-- Start --

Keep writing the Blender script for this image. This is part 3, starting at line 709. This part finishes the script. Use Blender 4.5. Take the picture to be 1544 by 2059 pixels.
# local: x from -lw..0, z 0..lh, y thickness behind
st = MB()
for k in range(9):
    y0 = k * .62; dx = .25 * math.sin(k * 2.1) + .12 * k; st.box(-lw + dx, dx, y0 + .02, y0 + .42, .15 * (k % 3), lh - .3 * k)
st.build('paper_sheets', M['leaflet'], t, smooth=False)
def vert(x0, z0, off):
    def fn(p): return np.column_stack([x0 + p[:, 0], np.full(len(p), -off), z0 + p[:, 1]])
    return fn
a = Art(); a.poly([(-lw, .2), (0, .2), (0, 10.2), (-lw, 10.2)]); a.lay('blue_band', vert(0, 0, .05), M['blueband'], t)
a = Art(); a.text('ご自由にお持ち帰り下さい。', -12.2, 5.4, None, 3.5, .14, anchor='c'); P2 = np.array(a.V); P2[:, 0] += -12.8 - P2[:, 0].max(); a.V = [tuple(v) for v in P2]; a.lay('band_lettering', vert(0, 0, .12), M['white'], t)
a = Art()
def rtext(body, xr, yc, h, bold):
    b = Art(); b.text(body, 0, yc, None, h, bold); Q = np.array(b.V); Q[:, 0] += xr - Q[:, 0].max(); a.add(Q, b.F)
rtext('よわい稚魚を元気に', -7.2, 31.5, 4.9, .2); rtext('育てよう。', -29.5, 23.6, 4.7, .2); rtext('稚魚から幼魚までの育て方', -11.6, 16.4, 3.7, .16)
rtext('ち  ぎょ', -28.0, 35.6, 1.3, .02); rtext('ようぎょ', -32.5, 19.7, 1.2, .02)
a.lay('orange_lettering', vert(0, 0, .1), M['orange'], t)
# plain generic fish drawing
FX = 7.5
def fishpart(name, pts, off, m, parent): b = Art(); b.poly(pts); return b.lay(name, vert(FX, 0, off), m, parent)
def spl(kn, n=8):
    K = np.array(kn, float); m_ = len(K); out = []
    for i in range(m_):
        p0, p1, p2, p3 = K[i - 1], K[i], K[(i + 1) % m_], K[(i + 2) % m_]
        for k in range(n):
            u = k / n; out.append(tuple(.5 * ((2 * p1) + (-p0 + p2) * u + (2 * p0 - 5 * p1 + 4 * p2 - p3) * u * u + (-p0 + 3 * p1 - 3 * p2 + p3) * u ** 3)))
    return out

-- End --

Written problem – The whole listing above needs to be written out again exactly.

Solution for this task –
Keep writing the Blender script for this image. This is part 3, starting at line 709. This part finishes the script. Use Blender 4.5. Take the picture to be 1544 by 2059 pixels.
# local: x from -lw..0, z 0..lh, y thickness behind
st = MB()
for k in range(9):
    y0 = k * .62; dx = .25 * math.sin(k * 2.1) + .12 * k; st.box(-lw + dx, dx, y0 + .02, y0 + .42, .15 * (k % 3), lh - .3 * k)
st.build('paper_sheets', M['leaflet'], t, smooth=False)
def vert(x0, z0, off):
    def fn(p): return np.column_stack([x0 + p[:, 0], np.full(len(p), -off), z0 + p[:, 1]])
    return fn
a = Art(); a.poly([(-lw, .2), (0, .2), (0, 10.2), (-lw, 10.2)]); a.lay('blue_band', vert(0, 0, .05), M['blueband'], t)
a = Art(); a.text('ご自由にお持ち帰り下さい。', -12.2, 5.4, None, 3.5, .14, anchor='c'); P2 = np.array(a.V); P2[:, 0] += -12.8 - P2[:, 0].max(); a.V = [tuple(v) for v in P2]; a.lay('band_lettering', vert(0, 0, .12), M['white'], t)
a = Art()
def rtext(body, xr, yc, h, bold):
    b = Art(); b.text(body, 0, yc, None, h, bold); Q = np.array(b.V); Q[:, 0] += xr - Q[:, 0].max(); a.add(Q, b.F)
rtext('よわい稚魚を元気に', -7.2, 31.5, 4.9, .2); rtext('育てよう。', -29.5, 23.6, 4.7, .2); rtext('稚魚から幼魚までの育て方', -11.6, 16.4, 3.7, .16)
rtext('ち  ぎょ', -28.0, 35.6, 1.3, .02); rtext('ようぎょ', -32.5, 19.7, 1.2, .02)
a.lay('orange_lettering', vert(0, 0, .1), M['orange'], t)
# plain generic fish drawing
FX = 7.5
def fishpart(name, pts, off, m, parent): b = Art(); b.poly(pts); return b.lay(name, vert(FX, 0, off), m, parent)
def spl(kn, n=8):
    K = np.array(kn, float); m_ = len(K); out = []
    for i in range(m_):
        p0, p1, p2, p3 = K[i - 1], K[i], K[(i + 1) % m_], K[(i + 2) % m_]
        for k in range(n):
            u = k / n; out.append(tuple(.5 * ((2 * p1) + (-p0 + p2) * u + (2 * p0 - 5 * p1 + 4 * p2 - p3) * u * u + (-p0 + 3 * p1 - 3 * p2 + p3) * u ** 3)))
    return out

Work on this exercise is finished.